It was, at the same time, plain to me that no effort put forth in behalf of the members of my own race who were in the South was going to succeed unless it finally won the sympathy and support of the best white people in the South. I knew also—what many Northern people did not know or understand—that however much they might doubt the wisdom of educating the Negro, deep down in their hearts the Southern white people had a feeling of gratitude toward the Negro race; and I was convinced that in the long run any sound and sincere effort that was made to help the Negro was going to have the Southern white man’s support.
Finally, I had faith in the good common-sense of the masses of my own race. I felt confident that, if I were actually on the right track in the kind of education that I proposed to give them and at the same time remained honest and sincere in all my dealings with them, I was bound to win their support, not only for the school that I had started, but for all that I had in my mind to do for them.
Still it was often a puzzling and a trying problem to determine how best to win and hold the respect of all three of these classes of people, each of which looked with such different eyes and from such widely different points of view at what I was attempting to do.
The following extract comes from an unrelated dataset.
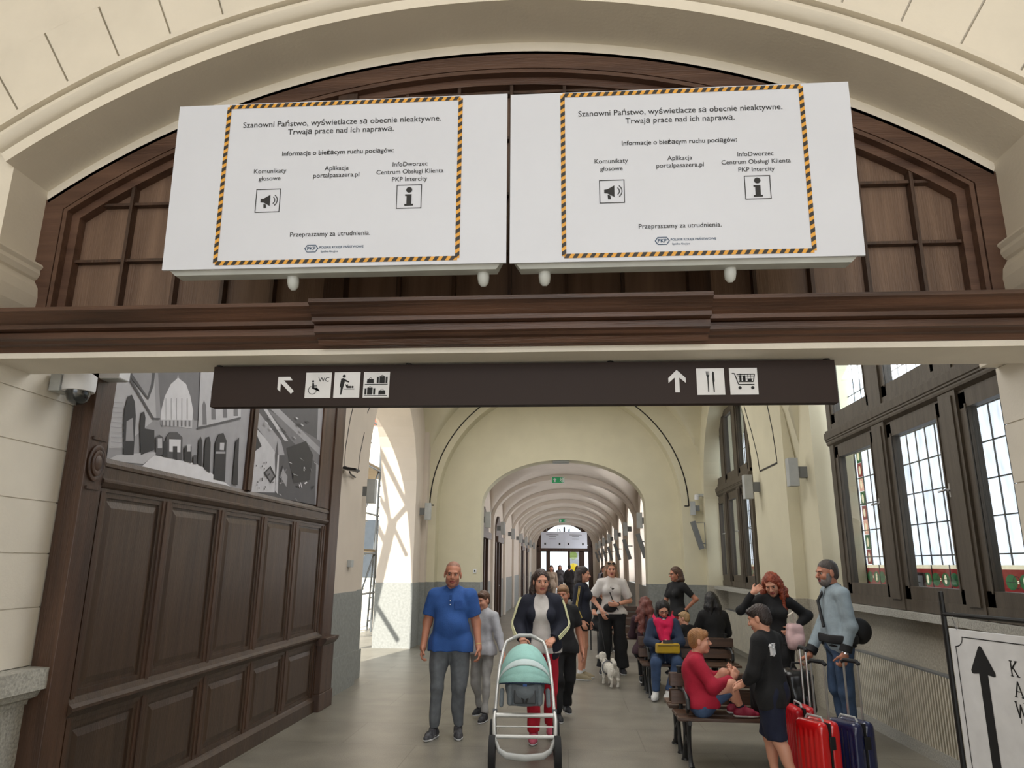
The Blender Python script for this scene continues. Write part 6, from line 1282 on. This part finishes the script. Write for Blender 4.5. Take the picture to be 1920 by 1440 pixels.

The temptation which presented itself to me in my dealings with these three classes of people was to show each group the side of the subject that it would be most willing to look at, and, at the same time, to keep silent about those matters in regard to which they were likely to differ with me. There was the temptation to say to the white man the thing that the white man wanted to hear; to say to the coloured man the thing that he wanted to hear; to say one thing in the North and another in the South.
Perhaps I should have yielded to this temptation if I had not perceived that in the long run I should be found out, and that if I hoped to do anything of lasting value for my own people or for the South I must first get down to bedrock.
There is a story of an old coloured minister, which I am fond of telling, that illustrates what I mean. The old fellow was trying to explain to a Sunday-school class how it was and why it was that Pharaoh and his party were drowned when they were trying to cross the Red Sea, and how it was and why it was that the Children of Israel crossed over dry-shod. He explained it in this wise:
“When the first party came along it was early in the morning and the ice was hard and thick, and the first party had no trouble in crossing over on the ice; but when Pharaoh and his party came along the sun was shining on the ice, and when they got on the ice it broke, and they went in and got drowned.”
Now there happened to be in this class a young coloured man who had had considerable schooling, and this young fellow turned to the old minister and said:
“Now, Mr. Minister, I do not understand that kind of explanation. I have been going to school and have been studying all these conditions, and my geography teaches me that ice does not freeze within a certain distance of the equator.”
The old minister replied: “Now, I’se been expecting something just like this. There’s always some fellow ready to spile all the theology. The time I’se talkin’ about was before they had any jogerphies or ’quaters either.”
Now this old man, in his plain and simple way, was trying to brush aside all artificiality and to get down to bedrock. So it was with me. There have always been a number of educated and clever persons among my race who are able to make plausible and fine-sounding statements about all the different phases of the Negro problem, but I saw clearly that I should have to follow the example of the old preacher and start on a solid basis in order to succeed in the work that I had undertaken.